§ **Goal of the exercise**
Write only the number of lines in the records beneath that hold "picture".

§ **Rows from a 3D scene dataset**
━━━━━━━━━━━━━━━━━━━━

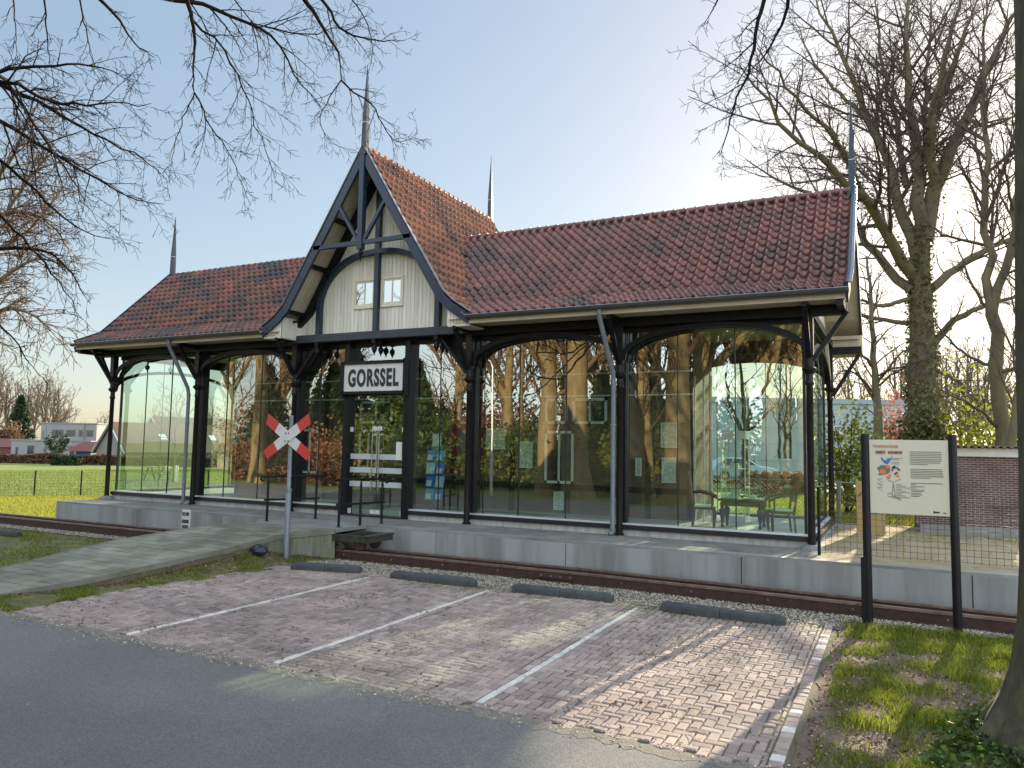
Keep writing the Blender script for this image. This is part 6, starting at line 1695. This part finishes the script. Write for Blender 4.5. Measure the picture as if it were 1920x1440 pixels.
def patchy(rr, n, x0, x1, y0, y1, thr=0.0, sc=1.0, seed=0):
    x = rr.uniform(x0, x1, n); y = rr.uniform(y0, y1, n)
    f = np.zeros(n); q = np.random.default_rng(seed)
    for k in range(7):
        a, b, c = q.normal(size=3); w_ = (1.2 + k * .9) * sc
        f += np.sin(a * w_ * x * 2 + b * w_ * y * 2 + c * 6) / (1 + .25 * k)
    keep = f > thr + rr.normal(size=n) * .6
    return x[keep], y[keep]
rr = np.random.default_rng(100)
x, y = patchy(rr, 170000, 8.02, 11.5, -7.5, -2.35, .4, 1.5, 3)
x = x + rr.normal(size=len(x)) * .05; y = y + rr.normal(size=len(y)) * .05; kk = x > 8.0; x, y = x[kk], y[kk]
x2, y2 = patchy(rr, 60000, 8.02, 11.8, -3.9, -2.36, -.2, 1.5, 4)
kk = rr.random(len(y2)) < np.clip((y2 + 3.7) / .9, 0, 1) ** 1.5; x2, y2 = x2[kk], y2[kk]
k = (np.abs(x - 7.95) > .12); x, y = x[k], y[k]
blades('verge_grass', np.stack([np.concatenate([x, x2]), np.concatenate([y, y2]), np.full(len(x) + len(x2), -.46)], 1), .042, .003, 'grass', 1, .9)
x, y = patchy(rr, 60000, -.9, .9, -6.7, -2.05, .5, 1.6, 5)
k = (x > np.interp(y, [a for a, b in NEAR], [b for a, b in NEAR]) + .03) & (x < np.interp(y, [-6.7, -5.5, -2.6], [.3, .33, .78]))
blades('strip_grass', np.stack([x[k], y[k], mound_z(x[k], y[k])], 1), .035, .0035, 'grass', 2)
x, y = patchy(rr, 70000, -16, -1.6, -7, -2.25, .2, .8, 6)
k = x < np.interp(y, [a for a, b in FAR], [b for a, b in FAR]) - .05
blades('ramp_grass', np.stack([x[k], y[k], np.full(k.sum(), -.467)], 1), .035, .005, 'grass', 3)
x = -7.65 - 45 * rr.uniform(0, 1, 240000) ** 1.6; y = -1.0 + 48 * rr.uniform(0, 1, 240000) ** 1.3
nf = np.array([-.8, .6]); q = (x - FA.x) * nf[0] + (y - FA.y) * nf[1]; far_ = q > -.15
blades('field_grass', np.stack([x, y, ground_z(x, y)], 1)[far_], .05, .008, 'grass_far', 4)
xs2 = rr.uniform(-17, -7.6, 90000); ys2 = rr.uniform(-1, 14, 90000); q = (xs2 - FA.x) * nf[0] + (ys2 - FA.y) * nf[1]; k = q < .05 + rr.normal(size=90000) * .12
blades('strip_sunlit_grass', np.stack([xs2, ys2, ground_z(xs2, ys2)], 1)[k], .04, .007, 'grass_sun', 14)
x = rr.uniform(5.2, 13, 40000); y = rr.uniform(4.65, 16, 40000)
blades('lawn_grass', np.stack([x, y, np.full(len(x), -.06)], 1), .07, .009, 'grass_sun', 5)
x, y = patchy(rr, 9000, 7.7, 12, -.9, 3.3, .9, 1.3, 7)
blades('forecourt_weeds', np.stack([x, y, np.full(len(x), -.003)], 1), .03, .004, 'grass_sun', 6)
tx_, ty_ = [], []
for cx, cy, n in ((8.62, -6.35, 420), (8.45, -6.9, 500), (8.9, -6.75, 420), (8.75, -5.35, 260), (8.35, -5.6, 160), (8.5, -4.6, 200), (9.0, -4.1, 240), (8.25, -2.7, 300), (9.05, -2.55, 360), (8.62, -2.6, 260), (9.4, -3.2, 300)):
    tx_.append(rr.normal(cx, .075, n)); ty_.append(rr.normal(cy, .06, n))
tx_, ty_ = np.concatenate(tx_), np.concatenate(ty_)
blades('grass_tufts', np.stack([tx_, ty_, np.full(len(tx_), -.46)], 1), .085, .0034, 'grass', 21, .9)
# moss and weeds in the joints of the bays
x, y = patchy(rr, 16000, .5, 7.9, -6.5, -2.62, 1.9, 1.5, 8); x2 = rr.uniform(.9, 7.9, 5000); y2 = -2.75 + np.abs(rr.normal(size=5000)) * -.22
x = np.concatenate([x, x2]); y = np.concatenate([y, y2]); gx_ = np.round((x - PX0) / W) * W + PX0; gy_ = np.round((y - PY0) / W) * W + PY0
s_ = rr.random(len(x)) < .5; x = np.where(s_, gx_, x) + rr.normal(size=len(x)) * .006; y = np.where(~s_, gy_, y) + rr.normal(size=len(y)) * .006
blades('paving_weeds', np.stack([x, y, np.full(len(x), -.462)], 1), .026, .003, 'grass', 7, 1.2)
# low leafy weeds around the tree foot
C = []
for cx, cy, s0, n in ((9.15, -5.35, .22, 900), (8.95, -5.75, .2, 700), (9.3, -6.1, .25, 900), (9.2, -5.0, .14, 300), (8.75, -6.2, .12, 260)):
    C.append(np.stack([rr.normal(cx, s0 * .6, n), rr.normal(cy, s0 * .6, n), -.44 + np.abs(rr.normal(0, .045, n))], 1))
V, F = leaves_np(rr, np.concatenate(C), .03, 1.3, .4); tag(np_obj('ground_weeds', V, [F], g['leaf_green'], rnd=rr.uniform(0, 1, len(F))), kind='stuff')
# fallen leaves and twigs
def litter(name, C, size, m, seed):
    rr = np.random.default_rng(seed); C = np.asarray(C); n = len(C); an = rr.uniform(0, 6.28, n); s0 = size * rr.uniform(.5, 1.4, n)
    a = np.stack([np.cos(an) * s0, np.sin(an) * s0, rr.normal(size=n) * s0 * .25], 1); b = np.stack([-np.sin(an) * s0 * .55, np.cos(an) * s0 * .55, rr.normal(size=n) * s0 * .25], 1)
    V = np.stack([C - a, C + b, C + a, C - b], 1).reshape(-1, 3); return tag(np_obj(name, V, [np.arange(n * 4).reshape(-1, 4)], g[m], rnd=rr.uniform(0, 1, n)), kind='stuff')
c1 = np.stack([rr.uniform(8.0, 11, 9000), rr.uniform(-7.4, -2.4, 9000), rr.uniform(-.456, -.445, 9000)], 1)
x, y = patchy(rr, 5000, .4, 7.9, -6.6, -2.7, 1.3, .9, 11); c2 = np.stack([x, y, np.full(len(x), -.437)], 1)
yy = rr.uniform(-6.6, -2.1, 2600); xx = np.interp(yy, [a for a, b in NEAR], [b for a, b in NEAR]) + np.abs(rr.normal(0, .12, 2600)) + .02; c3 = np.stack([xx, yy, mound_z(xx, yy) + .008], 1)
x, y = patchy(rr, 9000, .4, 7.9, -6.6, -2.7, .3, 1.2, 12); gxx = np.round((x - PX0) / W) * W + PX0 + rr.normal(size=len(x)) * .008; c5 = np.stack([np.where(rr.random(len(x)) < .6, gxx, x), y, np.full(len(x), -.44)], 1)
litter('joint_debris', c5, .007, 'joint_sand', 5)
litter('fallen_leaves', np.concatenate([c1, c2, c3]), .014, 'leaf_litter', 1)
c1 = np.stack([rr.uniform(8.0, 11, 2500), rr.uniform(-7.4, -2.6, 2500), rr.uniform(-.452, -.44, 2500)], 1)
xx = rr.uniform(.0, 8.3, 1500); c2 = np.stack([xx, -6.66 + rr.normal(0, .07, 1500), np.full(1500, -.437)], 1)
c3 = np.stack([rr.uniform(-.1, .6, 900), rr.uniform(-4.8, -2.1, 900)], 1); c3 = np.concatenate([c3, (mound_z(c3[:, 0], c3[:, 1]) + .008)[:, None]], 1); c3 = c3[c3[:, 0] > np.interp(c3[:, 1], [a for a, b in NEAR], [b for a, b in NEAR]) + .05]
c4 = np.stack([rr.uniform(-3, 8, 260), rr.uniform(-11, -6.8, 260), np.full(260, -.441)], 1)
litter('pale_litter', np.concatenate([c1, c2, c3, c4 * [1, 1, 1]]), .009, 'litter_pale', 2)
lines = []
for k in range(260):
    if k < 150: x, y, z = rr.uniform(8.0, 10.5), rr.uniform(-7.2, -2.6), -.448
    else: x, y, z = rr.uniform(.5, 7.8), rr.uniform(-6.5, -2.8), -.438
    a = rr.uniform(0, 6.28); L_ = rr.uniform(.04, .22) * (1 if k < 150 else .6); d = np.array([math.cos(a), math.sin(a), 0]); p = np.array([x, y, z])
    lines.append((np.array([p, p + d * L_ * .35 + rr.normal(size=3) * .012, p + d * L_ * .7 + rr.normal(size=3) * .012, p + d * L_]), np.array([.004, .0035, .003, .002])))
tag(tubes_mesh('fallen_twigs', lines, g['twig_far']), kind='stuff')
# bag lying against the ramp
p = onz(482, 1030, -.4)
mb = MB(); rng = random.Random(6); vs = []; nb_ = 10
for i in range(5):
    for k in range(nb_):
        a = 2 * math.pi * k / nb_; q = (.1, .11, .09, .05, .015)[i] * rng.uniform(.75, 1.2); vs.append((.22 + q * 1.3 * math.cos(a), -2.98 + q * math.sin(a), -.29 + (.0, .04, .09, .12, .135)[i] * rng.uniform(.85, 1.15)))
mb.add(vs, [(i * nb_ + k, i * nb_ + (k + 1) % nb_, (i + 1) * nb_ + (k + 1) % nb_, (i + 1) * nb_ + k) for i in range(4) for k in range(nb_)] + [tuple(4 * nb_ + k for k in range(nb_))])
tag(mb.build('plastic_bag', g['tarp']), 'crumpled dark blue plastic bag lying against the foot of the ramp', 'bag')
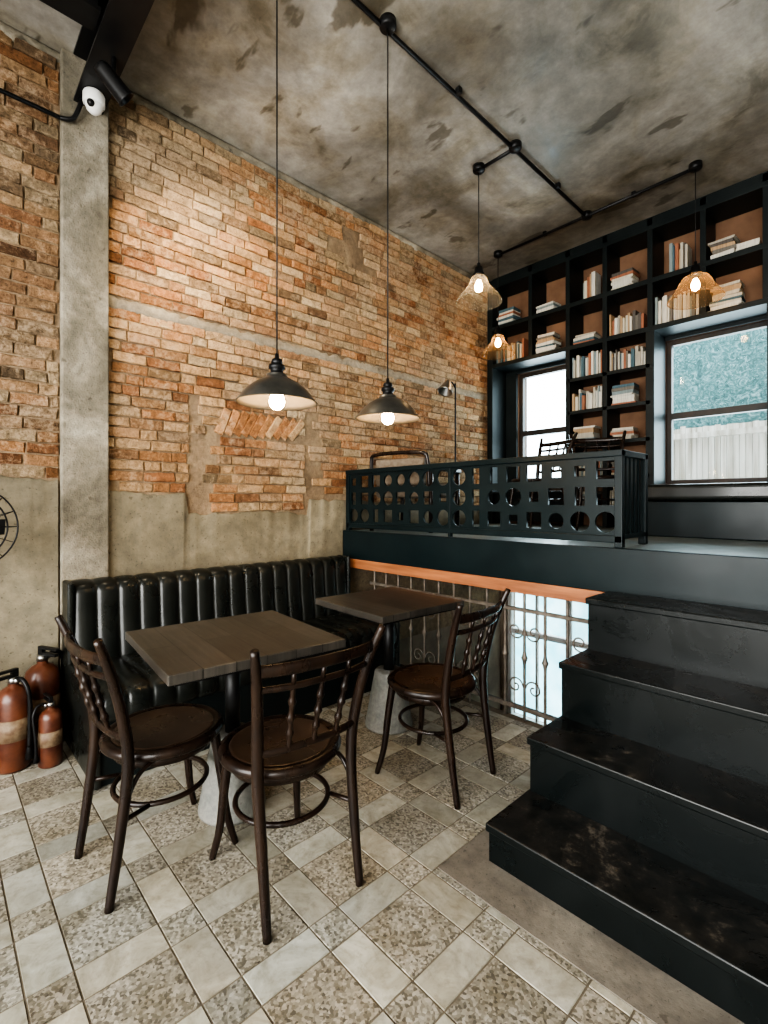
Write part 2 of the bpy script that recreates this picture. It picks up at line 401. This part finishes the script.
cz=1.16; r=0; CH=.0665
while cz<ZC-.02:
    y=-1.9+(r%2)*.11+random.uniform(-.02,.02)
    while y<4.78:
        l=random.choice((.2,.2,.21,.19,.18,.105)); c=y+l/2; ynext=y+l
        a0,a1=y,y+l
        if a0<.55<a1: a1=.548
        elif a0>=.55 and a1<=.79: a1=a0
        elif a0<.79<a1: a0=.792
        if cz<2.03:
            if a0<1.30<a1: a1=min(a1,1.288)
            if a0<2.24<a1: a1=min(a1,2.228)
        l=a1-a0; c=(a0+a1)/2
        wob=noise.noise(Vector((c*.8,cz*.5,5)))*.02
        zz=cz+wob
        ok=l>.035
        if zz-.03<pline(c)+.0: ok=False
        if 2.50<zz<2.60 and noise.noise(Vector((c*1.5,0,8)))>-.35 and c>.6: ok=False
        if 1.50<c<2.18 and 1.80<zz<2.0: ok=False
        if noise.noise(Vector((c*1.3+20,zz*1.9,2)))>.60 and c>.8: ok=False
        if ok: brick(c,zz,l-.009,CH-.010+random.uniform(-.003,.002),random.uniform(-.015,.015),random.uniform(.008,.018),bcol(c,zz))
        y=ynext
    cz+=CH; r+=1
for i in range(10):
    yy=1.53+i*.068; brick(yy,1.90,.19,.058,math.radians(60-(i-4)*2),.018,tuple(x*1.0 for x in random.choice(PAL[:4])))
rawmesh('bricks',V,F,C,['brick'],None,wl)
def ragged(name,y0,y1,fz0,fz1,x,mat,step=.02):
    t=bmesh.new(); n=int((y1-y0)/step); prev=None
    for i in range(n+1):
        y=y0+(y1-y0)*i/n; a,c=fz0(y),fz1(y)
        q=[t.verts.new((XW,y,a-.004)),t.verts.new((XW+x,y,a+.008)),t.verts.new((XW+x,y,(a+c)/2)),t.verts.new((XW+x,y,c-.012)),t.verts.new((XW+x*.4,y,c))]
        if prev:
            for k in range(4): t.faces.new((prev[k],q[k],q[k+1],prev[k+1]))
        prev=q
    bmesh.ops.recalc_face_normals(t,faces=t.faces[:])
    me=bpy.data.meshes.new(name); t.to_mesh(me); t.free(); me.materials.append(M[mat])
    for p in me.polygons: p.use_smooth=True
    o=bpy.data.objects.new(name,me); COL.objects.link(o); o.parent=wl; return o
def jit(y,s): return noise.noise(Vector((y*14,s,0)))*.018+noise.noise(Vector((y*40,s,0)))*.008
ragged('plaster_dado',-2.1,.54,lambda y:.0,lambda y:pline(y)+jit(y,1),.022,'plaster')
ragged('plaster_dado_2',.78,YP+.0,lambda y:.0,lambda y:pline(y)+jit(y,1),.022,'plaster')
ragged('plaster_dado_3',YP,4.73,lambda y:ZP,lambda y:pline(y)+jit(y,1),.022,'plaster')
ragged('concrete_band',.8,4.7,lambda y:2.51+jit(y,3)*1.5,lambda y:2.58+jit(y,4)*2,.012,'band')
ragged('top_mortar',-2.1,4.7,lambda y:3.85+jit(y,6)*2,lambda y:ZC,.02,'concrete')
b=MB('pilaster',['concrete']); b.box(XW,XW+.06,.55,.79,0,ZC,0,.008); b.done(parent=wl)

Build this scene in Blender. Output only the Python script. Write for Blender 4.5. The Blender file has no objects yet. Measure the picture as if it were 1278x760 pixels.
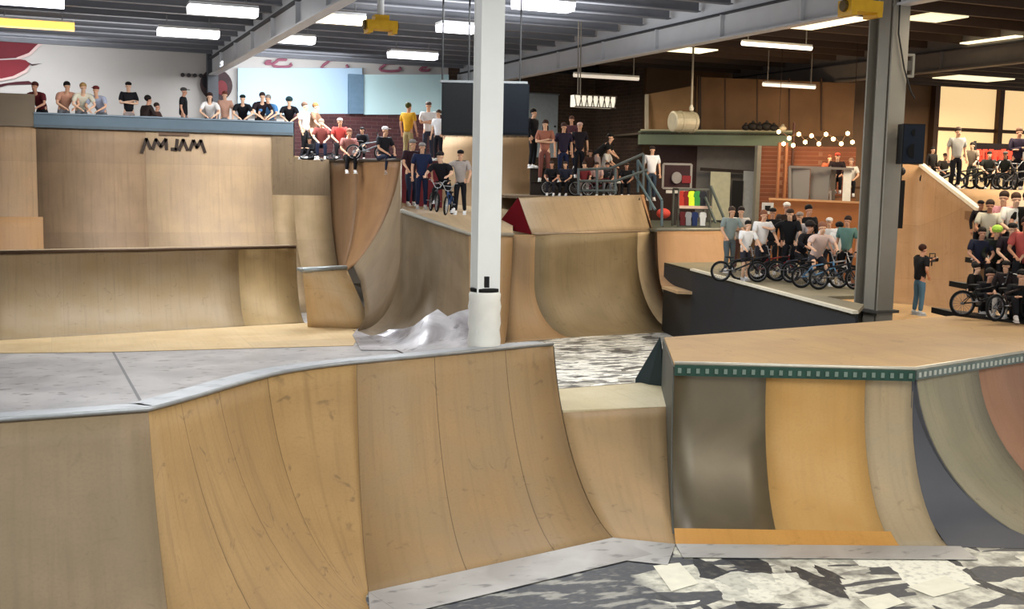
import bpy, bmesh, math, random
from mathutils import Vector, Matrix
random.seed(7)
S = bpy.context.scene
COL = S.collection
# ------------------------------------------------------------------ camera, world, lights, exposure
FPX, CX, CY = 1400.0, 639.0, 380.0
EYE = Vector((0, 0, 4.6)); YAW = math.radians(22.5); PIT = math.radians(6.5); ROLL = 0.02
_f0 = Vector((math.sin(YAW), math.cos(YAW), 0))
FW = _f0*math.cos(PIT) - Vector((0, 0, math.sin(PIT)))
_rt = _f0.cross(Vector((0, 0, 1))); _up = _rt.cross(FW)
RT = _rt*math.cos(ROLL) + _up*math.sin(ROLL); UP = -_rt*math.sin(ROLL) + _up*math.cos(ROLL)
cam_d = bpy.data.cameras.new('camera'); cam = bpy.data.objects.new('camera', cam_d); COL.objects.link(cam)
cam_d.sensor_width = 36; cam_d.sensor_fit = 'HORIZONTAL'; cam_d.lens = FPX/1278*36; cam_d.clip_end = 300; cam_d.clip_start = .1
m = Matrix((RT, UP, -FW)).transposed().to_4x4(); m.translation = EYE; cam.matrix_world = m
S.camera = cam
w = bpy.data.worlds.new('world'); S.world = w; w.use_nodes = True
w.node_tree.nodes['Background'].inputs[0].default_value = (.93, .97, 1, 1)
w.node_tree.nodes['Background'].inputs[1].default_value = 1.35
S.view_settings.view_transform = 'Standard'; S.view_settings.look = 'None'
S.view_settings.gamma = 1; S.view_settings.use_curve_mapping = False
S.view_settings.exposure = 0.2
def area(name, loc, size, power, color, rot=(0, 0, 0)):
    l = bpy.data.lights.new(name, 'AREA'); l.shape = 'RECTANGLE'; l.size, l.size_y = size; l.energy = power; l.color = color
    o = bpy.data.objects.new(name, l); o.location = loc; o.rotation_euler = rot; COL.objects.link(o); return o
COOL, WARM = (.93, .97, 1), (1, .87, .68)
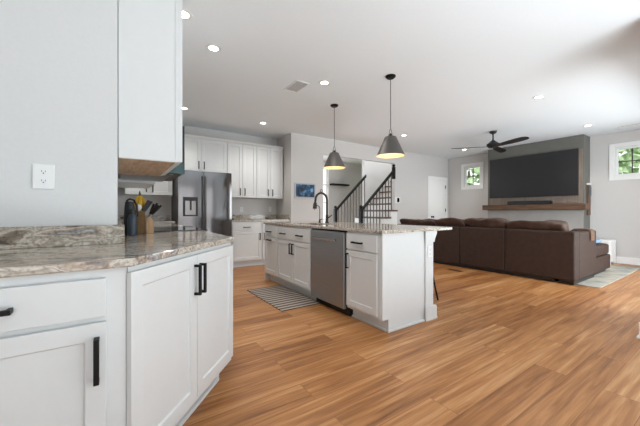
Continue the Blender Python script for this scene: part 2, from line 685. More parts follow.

━━━━━━━━━━━━━━━━━━━━

§ **Exercise output**
3